Wednesday, November 17, 2004

No prizes for diplomacy

After his puerile outburst yesterday, to which my colleague drew attention, he is at it again to day, guaranteeing that, whatever other awards he might get, little Jacky Chirac will never be at risk of getting one for diplomacy. On the eve of his state visit to Britain, he has opened his mouth again, only to plant two size twelves in them, stating that the US-led war in Iraq has made the world a more dangerous place.

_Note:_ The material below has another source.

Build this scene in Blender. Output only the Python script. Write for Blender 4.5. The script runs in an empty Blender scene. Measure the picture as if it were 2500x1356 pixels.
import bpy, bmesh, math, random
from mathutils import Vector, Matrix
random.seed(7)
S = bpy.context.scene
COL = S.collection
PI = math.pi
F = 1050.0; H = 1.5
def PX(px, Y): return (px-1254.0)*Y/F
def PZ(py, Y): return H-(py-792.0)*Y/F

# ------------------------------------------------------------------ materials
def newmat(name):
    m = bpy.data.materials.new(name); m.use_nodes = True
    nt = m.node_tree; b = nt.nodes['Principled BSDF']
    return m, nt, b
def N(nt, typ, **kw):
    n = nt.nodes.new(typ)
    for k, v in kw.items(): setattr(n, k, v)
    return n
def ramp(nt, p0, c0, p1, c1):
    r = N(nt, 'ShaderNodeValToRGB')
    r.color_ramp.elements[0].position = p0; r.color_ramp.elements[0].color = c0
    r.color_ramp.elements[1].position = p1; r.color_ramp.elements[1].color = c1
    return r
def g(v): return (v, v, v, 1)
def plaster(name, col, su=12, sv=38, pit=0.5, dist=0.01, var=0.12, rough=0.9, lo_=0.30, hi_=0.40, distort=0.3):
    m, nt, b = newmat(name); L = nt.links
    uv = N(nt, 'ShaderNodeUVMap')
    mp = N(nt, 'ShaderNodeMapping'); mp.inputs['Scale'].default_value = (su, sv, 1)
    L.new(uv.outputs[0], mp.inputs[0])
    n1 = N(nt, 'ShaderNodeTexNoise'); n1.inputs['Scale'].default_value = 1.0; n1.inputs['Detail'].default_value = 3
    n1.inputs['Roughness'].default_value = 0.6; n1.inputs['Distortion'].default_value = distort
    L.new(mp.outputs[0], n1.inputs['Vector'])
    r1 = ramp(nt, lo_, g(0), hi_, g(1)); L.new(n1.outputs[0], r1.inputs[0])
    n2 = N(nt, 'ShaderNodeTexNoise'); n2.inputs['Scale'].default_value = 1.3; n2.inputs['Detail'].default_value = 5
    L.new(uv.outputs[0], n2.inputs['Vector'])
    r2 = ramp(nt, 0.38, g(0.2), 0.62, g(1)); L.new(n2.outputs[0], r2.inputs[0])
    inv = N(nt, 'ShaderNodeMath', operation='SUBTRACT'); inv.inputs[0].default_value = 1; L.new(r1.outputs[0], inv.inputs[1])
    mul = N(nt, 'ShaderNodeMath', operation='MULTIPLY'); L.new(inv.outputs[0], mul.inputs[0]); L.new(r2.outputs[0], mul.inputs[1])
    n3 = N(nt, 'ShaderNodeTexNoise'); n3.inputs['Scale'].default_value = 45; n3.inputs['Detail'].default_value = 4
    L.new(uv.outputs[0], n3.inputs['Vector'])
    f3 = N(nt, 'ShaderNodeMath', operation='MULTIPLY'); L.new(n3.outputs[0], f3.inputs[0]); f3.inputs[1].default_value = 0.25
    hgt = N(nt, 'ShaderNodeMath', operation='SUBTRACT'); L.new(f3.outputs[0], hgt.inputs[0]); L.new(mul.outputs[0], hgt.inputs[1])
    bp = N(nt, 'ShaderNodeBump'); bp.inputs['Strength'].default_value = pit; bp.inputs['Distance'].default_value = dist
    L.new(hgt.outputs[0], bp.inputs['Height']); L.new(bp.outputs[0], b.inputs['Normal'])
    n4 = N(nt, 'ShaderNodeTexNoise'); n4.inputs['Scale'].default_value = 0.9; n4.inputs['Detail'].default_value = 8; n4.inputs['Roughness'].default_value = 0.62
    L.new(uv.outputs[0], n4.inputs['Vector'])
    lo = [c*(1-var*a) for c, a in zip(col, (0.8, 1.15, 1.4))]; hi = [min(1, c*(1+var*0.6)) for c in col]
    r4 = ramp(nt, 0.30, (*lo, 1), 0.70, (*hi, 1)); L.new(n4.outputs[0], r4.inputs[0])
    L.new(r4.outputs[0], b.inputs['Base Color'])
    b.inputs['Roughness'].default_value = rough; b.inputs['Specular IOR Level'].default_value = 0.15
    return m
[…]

"To a certain extent, Saddam Hussein's departure was a positive thing”, he says – but only to a "certain extent". Avoiding any detail on the reasons why his departure was not "positive" - like Saddam was no longer in any position to buy French arms, in defiance of the boycott, or that the slush fund financed from the oil for food scam had sunnedly dried up – our Jacky noted that "it also provoked reaction such as the mobilisation in a number of countries of men and women of Islam, which has made the world more dangerous."

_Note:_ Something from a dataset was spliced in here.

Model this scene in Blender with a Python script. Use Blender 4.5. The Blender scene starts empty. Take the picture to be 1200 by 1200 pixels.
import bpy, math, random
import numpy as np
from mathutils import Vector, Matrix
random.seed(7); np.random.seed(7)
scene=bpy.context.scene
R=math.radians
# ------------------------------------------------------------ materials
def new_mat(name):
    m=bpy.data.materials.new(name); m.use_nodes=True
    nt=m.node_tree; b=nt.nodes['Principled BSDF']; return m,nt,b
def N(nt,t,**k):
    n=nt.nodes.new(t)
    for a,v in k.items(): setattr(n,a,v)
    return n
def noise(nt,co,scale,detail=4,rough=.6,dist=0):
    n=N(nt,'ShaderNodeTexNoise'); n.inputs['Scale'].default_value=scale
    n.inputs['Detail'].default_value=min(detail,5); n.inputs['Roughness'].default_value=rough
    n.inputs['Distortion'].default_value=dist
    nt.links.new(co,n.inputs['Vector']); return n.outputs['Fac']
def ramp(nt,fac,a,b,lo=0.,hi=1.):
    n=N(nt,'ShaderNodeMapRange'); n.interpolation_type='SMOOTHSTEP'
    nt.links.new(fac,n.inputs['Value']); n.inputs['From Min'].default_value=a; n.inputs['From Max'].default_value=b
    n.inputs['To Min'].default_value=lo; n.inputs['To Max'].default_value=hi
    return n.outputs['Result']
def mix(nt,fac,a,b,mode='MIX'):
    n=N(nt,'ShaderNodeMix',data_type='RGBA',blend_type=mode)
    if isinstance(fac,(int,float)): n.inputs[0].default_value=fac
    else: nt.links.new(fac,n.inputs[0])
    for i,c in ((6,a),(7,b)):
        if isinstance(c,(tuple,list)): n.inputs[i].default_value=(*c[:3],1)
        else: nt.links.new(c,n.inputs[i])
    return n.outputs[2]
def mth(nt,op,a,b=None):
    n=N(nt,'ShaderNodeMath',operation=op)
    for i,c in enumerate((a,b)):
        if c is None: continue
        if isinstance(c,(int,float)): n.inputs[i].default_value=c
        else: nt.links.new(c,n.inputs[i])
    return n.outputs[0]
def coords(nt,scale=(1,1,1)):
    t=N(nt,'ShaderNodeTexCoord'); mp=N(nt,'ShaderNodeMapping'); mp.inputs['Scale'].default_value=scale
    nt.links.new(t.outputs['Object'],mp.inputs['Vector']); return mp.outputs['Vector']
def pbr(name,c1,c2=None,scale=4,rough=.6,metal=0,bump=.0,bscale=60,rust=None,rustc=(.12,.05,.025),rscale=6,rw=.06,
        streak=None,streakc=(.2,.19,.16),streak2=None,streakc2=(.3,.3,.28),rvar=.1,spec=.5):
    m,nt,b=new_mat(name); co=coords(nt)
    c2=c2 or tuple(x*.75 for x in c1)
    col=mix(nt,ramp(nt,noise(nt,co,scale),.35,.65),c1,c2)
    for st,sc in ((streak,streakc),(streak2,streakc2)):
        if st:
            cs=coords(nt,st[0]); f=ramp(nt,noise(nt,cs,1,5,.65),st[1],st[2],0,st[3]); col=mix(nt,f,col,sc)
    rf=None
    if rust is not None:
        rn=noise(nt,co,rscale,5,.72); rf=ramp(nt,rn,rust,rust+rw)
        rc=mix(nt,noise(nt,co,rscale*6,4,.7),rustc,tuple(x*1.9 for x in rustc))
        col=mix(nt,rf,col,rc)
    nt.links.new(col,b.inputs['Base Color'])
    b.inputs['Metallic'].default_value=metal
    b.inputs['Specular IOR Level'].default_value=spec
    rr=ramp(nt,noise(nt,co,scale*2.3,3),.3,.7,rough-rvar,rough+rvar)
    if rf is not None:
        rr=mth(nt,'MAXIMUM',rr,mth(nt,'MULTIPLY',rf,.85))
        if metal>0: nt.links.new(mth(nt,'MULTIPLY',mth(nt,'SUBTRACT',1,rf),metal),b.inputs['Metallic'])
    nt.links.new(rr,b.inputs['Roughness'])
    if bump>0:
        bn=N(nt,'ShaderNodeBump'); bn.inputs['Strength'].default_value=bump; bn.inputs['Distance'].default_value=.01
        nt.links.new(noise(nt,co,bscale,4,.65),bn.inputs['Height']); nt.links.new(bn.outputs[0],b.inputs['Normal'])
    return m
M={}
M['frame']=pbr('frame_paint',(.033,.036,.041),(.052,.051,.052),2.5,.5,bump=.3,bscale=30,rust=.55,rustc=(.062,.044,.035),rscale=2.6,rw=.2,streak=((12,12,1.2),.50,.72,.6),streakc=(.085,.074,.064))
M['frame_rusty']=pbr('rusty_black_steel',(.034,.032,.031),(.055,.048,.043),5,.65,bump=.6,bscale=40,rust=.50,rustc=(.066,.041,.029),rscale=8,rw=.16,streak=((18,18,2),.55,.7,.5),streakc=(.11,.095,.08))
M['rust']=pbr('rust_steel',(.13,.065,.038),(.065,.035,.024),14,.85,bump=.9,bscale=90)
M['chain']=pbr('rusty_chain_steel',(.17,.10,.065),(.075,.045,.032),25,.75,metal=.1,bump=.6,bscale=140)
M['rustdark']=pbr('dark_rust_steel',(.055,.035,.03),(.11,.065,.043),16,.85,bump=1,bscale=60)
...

Of course, if the Western world had shown a united front on this, and had not had the French and others heckling behind the scene, and perhaps if Whacky Jacky had sent some troops into Iraq instead of sitting on the sidelines jeering, the world might be a slightly safer place, but then that would have deprived our noble French leader his place in history as the leader who said no to America.

Via The Guardian, however, we also hear that Colonel Tim Collins - whose call to his troops on the eve of the war to "liberate, not to conquer" were pinned to a White House wall – has warned there was now a danger that Iraq could slide into civil war. He is right, of course, but that was always a danger.

Neverthless, what he and many people do not seem to have taken on board is that, without even intervention, Saddam's regime would have come to an end. In the style of Lebanon, or the former Yugoslavia after the death of Tito, civil war would then not have been so much a danger as a racing certainty. At least now, with the US-led coalition in place, there are forces available to contain to violence and impose some kind of order.

On that basis, it is all very well for Mr Chirac to complain about the world being a more dangerous place, but what precisely is he doing to make it safer?